Pre-Auction Concessions Obvious. MBS at Session Price Lows
The Treasury Department will announce the results of their $24 billion 10yr note fundraiser at 1pm. Pre-auction price/yield concessions are obvious as well as little post-auction hangover following $32 billion 3s yesterday in a "bid wanted" trading environment.
The "When Issued" 10yr note, which is basically a forward pricing mechanism for the auction, is up yielding 2.563% and bids are still getting hit. The "on the run" 10 year note is currently -3/32 at 100-15 yielding 2.57%.

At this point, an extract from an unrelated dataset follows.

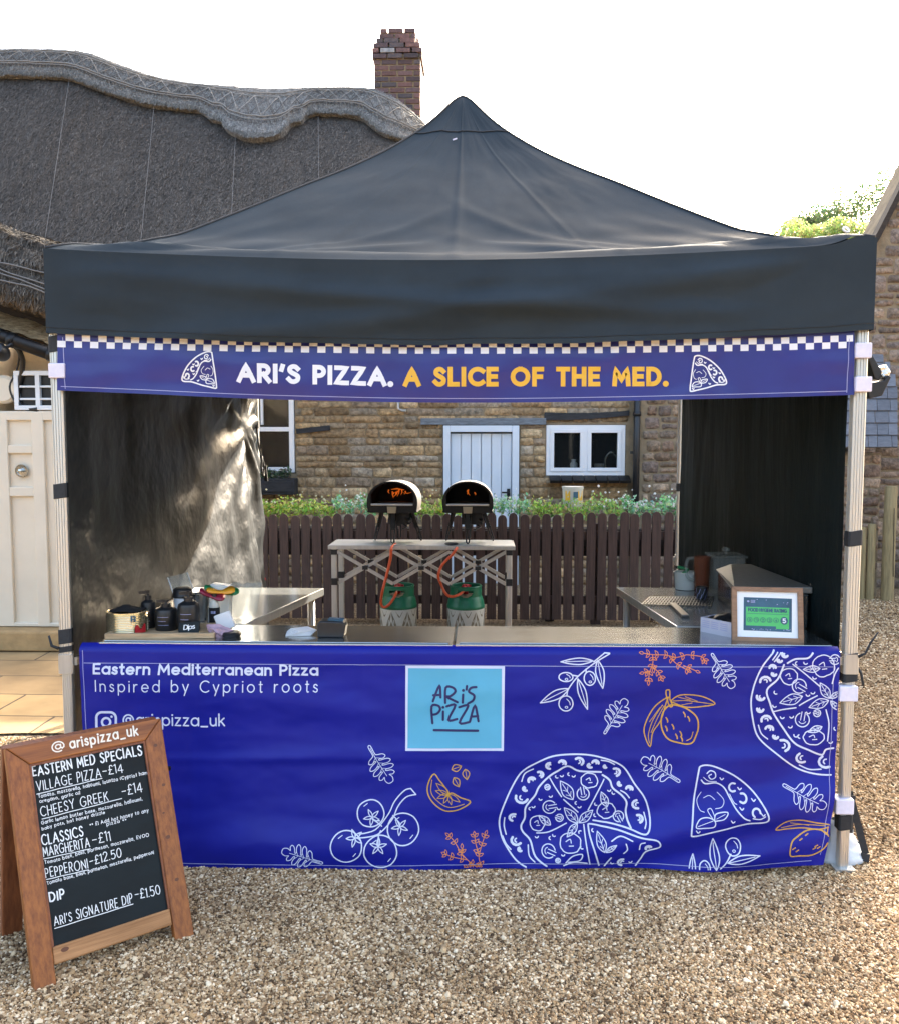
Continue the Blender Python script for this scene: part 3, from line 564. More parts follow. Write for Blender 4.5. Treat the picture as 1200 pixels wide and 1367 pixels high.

Looking at the charts, 2.57% is where we should start to see bargain buying but 2.59/60% is a more likely source of support. That said, with the data calendar limited and liquidity lacking I again remind that it would not be a surprise to see 10yr yields make a run toward 2.67% again. At least leading up to the $16 billion long bond refunding tomorrow. Remember the long bond is expected to be the weakest spot on the curve because the Fed has limited their asset purchases to the 2 through 10 year sector. On our side we've got the Fed announcing its asset purchase schedule tomorrow at 2pm. The range should contain rates and prevent consumer borrowing costs from entering a more sustained upward trend.
Pre-auction concessions are indeed pulling "rate sheet influential" MBS prices lower. The FNCL 3.5 is -7/32 at 100-06 yielding 3.485% and the FNCL 4.0 is -6/32 at 102-29 yielding 3.56%. These are intraday price lows/yield highs. I've got the current coupon marked at 3.523%...slightly tighter vs. 10yr TSYs, 10yr swaps, and 5yrTSY.
Plain and Simple: Short term volatility is expected. Do not panic when we test the other side of the range again. It's a trader's world and traders are bored but are still largely long.